You may have noticed Costco’s perpetually busy stores as a sign that business is good, but you still need to go over the financial data to support your suspicion. Southeast Asia may be a good place to invest in, but you still need to figure out which countries to focus on and which specific areas to invest in. A business luncheon with major business leaders may contain an abundance of high-quality information, but it’s your responsibility to figure out which bits of information are worth paying extra attention to.
Observations have the power to uncover potential information or prospects that could give investors an edge, but observations alone won’t be able to determine if that’s truly the case. In-depth research will always be indispensable, which leads us to our next point.
Observations Complement Traditional Sources of Information, Not Replace Them
At the start of this article, we discussed how relying solely on traditional sources of investment information will seldom lead to any hidden insights or opportunities because of their widespread availability and ease of access. To help counter this, one solution is to know how to make good observations.
Despite their effectiveness, observations can only uncover potential areas of interest that may be worth studying further or pursuing but are unable to reveal the entire picture. Observations alone can’t provide investors with all of the information they need to make a decision.
Because of their unique strengths and drawbacks, traditional sources of information and observations are not opposing elements, but are instead two sides of the same coin. Only when they’re used in conjunction can investors hope to gain a significant advantage when it comes to finding unique information and opportunities.
How these two elements work in practice is relatively simple: investors make observations to discover hidden or overlooked insights and inspiration, then turn to traditional sources of information to verify if their observations have any substance to them.
Observations without anything backing them up are nothing more than speculations while adhering rigidly to traditional information sources will rarely lead to new ideas being discovered. But when used together, investors have a very powerful combination at their disposal.
Wrapping Up
Investors are always looking for information or opportunities that will put them ahead of everyone else, but finding something that others (or at least a few others) haven’t already picked up on is difficult. Instead of relying solely on the sources of information countless others are already using, investors can uncover unique information and opportunities by taking the time to make observations.

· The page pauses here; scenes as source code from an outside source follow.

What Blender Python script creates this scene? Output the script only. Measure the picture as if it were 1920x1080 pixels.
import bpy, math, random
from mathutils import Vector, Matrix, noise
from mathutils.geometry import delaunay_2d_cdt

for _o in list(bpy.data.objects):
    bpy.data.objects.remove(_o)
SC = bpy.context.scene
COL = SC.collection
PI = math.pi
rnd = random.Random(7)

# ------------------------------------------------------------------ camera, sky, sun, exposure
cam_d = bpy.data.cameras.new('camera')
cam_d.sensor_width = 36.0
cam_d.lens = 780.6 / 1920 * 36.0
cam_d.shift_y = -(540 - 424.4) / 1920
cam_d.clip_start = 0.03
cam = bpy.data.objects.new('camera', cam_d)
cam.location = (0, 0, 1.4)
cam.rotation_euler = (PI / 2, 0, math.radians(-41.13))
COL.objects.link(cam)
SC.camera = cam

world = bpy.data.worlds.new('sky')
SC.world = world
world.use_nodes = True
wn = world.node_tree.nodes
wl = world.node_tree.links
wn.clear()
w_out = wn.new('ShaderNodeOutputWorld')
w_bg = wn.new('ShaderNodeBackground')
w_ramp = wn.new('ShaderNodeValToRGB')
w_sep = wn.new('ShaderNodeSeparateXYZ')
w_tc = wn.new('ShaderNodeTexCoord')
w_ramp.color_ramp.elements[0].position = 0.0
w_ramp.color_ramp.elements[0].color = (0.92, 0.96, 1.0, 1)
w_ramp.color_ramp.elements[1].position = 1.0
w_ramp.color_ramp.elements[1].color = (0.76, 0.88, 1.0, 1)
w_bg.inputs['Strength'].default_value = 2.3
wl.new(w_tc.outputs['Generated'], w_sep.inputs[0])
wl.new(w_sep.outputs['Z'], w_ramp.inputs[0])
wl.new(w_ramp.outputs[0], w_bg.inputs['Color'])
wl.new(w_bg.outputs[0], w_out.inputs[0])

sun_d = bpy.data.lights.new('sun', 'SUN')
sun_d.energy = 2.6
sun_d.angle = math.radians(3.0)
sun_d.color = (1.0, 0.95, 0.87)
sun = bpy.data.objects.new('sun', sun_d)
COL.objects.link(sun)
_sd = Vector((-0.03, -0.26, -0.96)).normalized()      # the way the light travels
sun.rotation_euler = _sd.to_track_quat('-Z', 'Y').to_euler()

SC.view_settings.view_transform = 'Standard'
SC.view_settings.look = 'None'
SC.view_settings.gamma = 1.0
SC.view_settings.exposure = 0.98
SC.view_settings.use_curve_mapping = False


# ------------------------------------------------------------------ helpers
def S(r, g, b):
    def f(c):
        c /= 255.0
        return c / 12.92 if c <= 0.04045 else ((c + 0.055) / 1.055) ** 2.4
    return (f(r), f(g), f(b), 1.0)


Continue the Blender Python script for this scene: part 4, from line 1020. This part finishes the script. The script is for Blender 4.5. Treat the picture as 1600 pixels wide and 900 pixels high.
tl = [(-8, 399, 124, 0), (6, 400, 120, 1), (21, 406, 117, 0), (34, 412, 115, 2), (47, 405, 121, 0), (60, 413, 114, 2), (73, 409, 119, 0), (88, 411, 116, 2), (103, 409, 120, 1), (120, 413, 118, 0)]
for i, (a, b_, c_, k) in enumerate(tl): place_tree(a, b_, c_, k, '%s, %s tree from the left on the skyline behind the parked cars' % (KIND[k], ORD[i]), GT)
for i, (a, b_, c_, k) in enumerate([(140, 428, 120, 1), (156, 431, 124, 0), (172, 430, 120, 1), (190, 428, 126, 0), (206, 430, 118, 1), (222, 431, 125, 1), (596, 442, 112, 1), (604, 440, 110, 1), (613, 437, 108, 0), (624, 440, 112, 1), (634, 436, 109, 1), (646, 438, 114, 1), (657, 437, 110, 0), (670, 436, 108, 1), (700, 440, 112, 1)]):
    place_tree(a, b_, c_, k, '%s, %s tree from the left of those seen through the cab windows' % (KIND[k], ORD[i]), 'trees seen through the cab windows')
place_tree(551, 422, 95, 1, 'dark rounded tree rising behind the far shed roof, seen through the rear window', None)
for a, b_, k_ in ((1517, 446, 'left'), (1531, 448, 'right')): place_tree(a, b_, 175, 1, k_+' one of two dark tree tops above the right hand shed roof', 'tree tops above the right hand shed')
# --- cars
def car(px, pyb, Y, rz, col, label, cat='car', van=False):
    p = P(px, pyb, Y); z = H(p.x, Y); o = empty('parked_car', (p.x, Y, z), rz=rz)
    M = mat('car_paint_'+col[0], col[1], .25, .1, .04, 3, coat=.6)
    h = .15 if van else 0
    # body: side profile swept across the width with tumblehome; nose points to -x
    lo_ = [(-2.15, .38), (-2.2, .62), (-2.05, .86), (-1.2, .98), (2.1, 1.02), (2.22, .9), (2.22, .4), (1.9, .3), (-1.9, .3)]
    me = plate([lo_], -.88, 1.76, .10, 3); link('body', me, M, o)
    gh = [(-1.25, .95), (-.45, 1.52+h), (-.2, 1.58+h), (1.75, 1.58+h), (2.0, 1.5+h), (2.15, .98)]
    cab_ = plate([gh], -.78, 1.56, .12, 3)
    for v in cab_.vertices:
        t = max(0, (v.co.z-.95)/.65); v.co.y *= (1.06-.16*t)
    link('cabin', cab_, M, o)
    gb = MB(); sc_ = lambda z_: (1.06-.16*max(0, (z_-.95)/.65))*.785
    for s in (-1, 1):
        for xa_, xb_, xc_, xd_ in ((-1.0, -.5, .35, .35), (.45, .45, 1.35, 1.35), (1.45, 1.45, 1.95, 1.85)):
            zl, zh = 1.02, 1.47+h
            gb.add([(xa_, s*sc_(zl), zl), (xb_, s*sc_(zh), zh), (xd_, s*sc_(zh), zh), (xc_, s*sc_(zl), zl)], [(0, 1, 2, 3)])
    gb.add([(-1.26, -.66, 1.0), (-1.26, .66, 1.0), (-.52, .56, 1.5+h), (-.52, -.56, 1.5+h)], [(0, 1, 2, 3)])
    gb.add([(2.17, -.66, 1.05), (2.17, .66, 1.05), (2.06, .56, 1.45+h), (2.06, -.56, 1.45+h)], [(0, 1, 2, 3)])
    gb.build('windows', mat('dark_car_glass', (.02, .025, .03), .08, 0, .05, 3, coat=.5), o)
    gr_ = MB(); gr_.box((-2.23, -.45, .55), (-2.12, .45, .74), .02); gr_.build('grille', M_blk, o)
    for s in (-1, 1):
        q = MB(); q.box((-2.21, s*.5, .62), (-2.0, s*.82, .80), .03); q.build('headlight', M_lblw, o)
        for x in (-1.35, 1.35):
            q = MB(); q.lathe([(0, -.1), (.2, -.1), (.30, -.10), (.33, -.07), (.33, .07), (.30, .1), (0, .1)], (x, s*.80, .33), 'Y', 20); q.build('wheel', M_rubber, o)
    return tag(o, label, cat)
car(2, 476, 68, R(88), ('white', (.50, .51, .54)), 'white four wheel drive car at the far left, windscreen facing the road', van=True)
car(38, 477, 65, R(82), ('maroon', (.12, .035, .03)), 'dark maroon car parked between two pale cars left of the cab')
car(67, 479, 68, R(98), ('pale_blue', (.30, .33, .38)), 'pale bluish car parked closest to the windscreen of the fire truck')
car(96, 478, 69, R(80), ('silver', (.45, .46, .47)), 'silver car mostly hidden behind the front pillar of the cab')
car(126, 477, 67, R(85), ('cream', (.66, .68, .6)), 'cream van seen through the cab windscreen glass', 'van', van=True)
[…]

“Observations” can be made in various ways, whether it’s based on what investors experience in their daily lives, what they read or learn about, or what they hear from other people. In a way, there are no limits as to what investors can observe.
Despite their power, observations only serve as a preliminary form of research at best. Because of this, observations must be substantiated by traditional sources of information to discern if there is any credence to them or if they won’t lead to anything useful.